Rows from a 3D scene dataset
-------------------------

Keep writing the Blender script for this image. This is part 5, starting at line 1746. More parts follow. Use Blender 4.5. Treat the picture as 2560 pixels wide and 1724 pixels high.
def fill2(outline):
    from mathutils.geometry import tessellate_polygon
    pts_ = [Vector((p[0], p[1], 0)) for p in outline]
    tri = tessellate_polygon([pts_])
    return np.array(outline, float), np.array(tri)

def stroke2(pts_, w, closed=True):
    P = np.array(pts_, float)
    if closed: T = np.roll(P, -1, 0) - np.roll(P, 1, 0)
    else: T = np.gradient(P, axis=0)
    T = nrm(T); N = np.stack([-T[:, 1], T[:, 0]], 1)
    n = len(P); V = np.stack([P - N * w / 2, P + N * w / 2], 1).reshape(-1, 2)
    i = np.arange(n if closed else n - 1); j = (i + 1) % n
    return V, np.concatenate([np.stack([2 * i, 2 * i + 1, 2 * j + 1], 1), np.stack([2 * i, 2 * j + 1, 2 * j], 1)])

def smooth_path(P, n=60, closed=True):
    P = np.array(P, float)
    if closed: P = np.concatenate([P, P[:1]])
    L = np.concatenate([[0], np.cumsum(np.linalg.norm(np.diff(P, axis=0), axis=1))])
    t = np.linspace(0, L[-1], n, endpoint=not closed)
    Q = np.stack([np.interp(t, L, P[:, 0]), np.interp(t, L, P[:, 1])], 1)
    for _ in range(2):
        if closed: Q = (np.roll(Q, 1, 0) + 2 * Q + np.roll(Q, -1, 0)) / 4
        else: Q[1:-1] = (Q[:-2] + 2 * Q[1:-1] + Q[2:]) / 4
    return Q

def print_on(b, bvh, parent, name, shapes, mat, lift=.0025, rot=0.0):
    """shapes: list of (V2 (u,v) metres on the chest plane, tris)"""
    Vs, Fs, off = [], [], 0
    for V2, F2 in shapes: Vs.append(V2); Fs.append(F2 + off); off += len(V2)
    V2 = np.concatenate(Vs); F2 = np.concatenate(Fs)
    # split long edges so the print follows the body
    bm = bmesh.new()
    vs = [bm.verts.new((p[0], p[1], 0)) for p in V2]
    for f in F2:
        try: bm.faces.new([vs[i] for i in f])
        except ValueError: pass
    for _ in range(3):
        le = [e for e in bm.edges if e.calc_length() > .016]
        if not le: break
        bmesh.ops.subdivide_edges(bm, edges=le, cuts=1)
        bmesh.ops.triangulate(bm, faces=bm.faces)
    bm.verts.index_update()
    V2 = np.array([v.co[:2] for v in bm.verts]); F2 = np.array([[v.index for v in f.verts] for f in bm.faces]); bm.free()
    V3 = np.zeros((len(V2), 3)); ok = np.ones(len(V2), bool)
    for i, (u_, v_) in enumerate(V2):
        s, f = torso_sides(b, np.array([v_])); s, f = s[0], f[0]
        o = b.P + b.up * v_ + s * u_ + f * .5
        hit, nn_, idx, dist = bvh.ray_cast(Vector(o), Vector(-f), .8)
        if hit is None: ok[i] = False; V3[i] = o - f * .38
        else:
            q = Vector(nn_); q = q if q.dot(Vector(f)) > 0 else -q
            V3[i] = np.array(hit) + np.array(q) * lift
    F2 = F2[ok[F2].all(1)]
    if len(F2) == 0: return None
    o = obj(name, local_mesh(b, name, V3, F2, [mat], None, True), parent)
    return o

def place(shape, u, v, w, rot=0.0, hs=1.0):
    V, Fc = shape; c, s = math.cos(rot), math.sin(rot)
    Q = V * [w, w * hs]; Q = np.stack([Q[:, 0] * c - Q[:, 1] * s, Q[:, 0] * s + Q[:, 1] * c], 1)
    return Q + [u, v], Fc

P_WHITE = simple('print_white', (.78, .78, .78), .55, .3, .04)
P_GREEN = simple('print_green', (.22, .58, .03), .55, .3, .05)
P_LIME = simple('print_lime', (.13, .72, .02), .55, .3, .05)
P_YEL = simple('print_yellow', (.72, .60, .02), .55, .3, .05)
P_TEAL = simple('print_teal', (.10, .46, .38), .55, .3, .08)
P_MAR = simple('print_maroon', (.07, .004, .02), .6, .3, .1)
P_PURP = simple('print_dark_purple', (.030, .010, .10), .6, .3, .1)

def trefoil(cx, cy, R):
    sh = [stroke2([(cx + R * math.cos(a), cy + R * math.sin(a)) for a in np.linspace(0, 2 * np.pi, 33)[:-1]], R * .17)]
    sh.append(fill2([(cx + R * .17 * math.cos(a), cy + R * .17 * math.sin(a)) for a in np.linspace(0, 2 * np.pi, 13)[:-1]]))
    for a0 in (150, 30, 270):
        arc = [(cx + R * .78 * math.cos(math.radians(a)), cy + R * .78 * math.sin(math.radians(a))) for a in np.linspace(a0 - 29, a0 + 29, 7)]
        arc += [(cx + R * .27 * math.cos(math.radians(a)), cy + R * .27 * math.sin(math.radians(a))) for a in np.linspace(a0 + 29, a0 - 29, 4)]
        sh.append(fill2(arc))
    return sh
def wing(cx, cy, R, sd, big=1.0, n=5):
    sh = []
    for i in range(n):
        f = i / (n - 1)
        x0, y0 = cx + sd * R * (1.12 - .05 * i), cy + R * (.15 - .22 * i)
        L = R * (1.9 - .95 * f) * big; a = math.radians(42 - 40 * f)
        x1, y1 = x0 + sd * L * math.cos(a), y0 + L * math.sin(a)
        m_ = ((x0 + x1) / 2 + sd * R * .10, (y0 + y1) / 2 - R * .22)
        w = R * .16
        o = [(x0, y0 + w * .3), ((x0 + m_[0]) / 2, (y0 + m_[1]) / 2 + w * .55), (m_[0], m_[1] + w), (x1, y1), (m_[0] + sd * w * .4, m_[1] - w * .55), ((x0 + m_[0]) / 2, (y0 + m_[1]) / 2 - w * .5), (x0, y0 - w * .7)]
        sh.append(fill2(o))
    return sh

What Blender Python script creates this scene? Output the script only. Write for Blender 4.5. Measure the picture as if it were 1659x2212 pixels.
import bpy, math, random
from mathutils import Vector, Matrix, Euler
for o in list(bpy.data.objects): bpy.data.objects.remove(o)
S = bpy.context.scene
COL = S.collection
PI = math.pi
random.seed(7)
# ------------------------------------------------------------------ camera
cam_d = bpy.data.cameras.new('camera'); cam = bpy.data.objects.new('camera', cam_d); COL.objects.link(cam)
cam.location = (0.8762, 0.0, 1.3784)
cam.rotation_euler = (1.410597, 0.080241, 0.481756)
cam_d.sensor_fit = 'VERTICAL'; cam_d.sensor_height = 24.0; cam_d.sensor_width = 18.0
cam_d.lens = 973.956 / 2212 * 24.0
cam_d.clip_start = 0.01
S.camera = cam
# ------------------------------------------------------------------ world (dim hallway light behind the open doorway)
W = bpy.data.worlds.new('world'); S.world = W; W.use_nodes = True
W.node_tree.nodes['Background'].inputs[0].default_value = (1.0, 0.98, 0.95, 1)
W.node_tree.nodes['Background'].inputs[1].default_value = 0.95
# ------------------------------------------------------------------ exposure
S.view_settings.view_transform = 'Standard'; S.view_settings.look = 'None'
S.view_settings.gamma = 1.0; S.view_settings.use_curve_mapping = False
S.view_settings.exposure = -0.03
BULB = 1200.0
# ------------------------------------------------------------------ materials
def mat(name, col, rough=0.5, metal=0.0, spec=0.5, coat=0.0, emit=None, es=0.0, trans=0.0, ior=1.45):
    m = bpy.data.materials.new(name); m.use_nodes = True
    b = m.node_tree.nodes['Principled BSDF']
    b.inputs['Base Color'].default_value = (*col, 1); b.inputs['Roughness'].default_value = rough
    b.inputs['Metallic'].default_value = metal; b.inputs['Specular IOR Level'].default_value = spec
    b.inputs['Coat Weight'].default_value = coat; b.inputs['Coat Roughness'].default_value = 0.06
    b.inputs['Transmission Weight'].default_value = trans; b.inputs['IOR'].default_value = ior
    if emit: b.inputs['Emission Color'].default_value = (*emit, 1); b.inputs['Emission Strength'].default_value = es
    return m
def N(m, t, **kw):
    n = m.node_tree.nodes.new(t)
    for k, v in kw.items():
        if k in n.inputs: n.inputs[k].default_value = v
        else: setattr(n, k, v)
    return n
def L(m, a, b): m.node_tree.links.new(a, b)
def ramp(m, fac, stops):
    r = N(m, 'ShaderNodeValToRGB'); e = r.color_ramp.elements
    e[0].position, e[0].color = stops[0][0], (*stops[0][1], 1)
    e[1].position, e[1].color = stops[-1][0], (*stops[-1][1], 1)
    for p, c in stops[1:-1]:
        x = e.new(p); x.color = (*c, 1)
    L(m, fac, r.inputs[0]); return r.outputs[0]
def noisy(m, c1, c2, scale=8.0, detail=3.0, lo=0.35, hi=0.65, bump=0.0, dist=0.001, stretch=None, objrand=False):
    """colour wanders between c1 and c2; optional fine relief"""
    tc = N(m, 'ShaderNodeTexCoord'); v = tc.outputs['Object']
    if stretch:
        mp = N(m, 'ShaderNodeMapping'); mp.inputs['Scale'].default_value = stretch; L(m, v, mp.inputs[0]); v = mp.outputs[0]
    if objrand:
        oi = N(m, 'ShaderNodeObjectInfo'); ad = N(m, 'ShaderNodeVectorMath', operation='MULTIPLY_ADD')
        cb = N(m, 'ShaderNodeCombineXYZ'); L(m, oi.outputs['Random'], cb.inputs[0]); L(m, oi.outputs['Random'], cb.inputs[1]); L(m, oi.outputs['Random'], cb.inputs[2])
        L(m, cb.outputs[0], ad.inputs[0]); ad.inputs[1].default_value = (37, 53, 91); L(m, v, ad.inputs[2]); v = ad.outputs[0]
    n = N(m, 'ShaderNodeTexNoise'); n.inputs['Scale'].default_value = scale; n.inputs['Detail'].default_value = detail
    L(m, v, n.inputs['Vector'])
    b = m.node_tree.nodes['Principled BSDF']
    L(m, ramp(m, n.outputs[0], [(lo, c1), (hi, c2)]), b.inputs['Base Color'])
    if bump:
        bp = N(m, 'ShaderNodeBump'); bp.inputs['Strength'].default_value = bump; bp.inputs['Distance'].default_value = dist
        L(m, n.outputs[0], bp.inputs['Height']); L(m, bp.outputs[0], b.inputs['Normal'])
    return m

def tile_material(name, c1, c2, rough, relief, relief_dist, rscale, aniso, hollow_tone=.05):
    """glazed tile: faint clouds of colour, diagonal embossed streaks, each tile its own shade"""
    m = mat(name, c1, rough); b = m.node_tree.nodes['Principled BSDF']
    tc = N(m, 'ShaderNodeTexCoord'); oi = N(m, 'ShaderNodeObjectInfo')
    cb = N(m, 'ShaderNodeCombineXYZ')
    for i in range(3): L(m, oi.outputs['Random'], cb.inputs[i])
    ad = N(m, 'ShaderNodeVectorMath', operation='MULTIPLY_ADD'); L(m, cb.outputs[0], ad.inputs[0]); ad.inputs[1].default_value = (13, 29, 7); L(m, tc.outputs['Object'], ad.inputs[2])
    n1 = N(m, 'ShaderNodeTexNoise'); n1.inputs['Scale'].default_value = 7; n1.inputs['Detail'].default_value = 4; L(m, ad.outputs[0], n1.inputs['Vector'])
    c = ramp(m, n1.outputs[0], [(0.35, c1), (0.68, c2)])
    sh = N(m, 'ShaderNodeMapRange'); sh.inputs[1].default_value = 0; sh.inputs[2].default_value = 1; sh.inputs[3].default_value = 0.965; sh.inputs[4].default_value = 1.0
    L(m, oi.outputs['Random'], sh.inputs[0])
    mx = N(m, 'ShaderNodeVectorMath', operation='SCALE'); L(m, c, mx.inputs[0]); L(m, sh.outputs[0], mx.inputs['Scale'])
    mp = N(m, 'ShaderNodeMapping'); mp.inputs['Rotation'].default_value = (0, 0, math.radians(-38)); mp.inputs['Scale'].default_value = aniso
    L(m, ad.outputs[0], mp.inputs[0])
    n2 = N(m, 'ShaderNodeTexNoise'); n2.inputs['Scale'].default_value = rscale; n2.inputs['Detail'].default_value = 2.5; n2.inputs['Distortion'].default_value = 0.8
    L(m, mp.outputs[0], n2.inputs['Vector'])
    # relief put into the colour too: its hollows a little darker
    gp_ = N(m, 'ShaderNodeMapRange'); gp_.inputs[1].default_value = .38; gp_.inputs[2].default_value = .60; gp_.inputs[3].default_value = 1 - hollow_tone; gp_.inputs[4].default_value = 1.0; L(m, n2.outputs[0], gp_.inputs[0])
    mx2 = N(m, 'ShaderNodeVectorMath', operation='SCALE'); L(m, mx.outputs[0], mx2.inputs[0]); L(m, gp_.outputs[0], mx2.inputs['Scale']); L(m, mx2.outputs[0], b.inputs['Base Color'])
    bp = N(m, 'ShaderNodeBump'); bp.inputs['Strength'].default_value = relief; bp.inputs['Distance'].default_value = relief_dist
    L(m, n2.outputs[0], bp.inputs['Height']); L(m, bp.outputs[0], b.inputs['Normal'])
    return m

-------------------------

Stated exercise:
The lines to return begin at the first line of the records and end at the line holding "return V, np.concatenate([np.stack([2"; please return them exactly, including both, and nothing beyond.

Task result:
Keep writing the Blender script for this image. This is part 5, starting at line 1746. More parts follow. Use Blender 4.5. Treat the picture as 2560 pixels wide and 1724 pixels high.
def fill2(outline):
    from mathutils.geometry import tessellate_polygon
    pts_ = [Vector((p[0], p[1], 0)) for p in outline]
    tri = tessellate_polygon([pts_])
    return np.array(outline, float), np.array(tri)

def stroke2(pts_, w, closed=True):
    P = np.array(pts_, float)
    if closed: T = np.roll(P, -1, 0) - np.roll(P, 1, 0)
    else: T = np.gradient(P, axis=0)
    T = nrm(T); N = np.stack([-T[:, 1], T[:, 0]], 1)
    n = len(P); V = np.stack([P - N * w / 2, P + N * w / 2], 1).reshape(-1, 2)
    i = np.arange(n if closed else n - 1); j = (i + 1) % n
    return V, np.concatenate([np.stack([2 * i, 2 * i + 1, 2 * j + 1], 1), np.stack([2 * i, 2 * j + 1, 2 * j], 1)])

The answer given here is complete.